Também hoje, em reunião da Comissão de Constituição e Justiça da Câmara, o deputado João Paulo Cunha apresentará seu parecer a respeito da extinção da reeleição para presidente da República, governador e prefeito, sugerindo para eles um único mandato de cinco anos. Como quem não quer nada, o ex-líder da bancada do PT e ex-presidente da Câmara propõe o fim do segundo mandato disputado no exercício do primeiro, sustentando que a novidade entre em vigor no futuro, a partir dos próximas eleições.
É aqui que mora o perigo. Porque se o sucessor do presidente Lula, a ser eleito em outubro de 2010, tiver proibida sua reeleição em troca de mais um ano de governo, estará inaugurando um novo sistema político. Isso pode significar o apagador sendo passado no quadro-negro, ou seja, o que valia não valerá mais, iniciando-se um novo ciclo político-eleitoral. Para ele, todos os brasileiros na posse de seus direitos políticos poderiam candidatar-se. Inclusive ele, o Lula.
Nota-se, assim, que para o PT o futuro é agora, livre da sombra da derrota de Dilma Rousseff e pujante na certeza de que ninguém baterá o atual presidente da República, nas urnas. Juristas não faltarão para defender esse ponto de vista, mesmo caracterizado como um golpe de estado.
O passado era limpo
Tempo houve, cinqüenta ou sessenta anos atrás, que os bancos pagavam juros pelo dinheiro neles depositado pelos cidadãos. Havia até uma caderneta gratuitamente distribuída a cada correntista, para a anotação dos juros acrescidos a cada mês. Nenhum banco faliu por conta dessa obrigação.
As décadas passaram, os bancos cresceram e hoje somos nós, depositantes, que pagamos juros pelo dinheiro entregue aos cofres bancários. Além disso, também pagamos pela abertura, renovação e extinção de cadastros. E mais, pelo fornecimento de talões e folhas de cheque, pela transferência e exclusão dos próprios. Pior fica quando nos cobram juros de cheques especiais e de cartões de crédito, beirando os 150% ao ano.

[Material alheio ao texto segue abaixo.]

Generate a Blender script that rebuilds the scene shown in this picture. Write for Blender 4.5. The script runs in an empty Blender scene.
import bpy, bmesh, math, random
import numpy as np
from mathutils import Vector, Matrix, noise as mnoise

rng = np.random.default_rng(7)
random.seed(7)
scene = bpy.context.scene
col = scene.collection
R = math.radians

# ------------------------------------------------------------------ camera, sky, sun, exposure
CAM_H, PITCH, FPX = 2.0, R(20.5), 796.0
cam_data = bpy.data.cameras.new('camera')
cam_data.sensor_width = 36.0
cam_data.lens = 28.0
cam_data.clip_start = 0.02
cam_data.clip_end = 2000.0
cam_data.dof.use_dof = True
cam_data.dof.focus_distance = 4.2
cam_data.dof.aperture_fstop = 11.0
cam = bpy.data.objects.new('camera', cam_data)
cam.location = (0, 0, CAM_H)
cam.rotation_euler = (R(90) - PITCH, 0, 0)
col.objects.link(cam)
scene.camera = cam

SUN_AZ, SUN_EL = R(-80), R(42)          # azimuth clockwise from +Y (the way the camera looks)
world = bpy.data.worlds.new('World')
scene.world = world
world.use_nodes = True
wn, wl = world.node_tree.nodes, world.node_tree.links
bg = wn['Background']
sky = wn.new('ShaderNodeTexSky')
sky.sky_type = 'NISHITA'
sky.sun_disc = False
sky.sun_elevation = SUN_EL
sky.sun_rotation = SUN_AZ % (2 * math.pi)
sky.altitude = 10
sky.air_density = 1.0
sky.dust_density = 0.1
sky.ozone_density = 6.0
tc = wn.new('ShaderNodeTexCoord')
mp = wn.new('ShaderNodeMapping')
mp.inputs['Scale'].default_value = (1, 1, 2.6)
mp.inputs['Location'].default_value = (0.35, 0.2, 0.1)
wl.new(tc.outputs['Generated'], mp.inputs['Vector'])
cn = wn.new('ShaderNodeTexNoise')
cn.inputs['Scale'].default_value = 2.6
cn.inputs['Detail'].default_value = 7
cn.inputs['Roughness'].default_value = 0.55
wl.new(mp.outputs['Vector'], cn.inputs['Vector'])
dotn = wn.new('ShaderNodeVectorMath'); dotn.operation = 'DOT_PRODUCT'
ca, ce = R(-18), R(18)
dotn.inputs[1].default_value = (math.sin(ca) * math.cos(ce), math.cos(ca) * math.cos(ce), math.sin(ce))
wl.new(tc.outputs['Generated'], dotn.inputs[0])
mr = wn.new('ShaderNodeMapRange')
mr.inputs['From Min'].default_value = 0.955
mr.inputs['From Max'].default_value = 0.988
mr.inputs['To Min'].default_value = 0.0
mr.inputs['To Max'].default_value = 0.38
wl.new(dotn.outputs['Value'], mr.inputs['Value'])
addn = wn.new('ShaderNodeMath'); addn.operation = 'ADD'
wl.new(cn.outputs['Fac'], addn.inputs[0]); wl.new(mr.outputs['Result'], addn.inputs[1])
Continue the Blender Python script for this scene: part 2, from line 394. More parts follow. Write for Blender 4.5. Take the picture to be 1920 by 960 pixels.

Isso explica os lucros estratosféricos dos bancos, inclusive os estatais, sem que se fale em outras operações menos claras e restritas aos iluminados da ciranda financeira. Seria de esperar, ao menos, que à maneira do passado, a categoria dos bancários estivesse socialmente bem, com salários razoáveis. As famílias davam até festa quando um filho passava no concurso para o Banco do Brasil ou subia de patamar na escala funcional dos bancos privados. Ser gerente de banco era o clímax de carreiras estáveis e promissoras.
Agora, ser bancário é estar mergulhado na insegurança, tendo em vista a nenhuma estabilidade para quem trabalha no setor. Além de salários cada vez mais insignificantes, em meio à ditadura dos computadores. Por conta da recente crise econômica mundial, as demissões já começaram.
Um fio de bigode
Só falta o senador José Sarney acrescentar um fio de bigode as centenas de afirmações de que não concorrerá à presidência do Senado. O risco seria de perder sua principal característica física, mas, mesmo assim, não adiantaria. No Congresso, todos duvidam, até ofendendo o ex-presidente da República, mas política é assim mesmo. Fatos novos estão sempre acontecendo, em especial depois que surgiu o nome do senador Romero Jucá como indicado do presidente do PMDB, Michel Temer, para ocupar sua vaga no partido. Isso garantiria a eleição de Temer para presidente da Câmara. Seria uma espécie de compensação para os senadores peemedebistas votarem em Tião Viana, do PT, para presidir o Senado. Com todo o respeito, trata-se de uma meia-sola que dificilmente o Diretório Nacional aceitaria, muito menos as seções estaduais. Nem a totalidade dos senadores do PMDB.
Ontem terá havido encontro explosivo entre Michel Temer e o ex-presidente da Câmara e do PMDB, também ex-embaixador do Brasil em Portugal, Paes de Andrade. Temer havia prometido apoiar Paes para a presidência do partido, marcando eleições para um dia depois de sua escolha como presidente da Câmara. A situação mudou, parece que o compromisso, também. Mas uma eleição entre Romero Jucá e Paes de Andrade, no âmbito do PMDB, não teria surpresa, porque diretórios importantes como os do Rio Grande do Sul, Paraná, São Paulo, Minas, Ceará, Maranhão e outros fecham com Paes. Isso, é claro, sob o risco do aparecimento de fatos novos.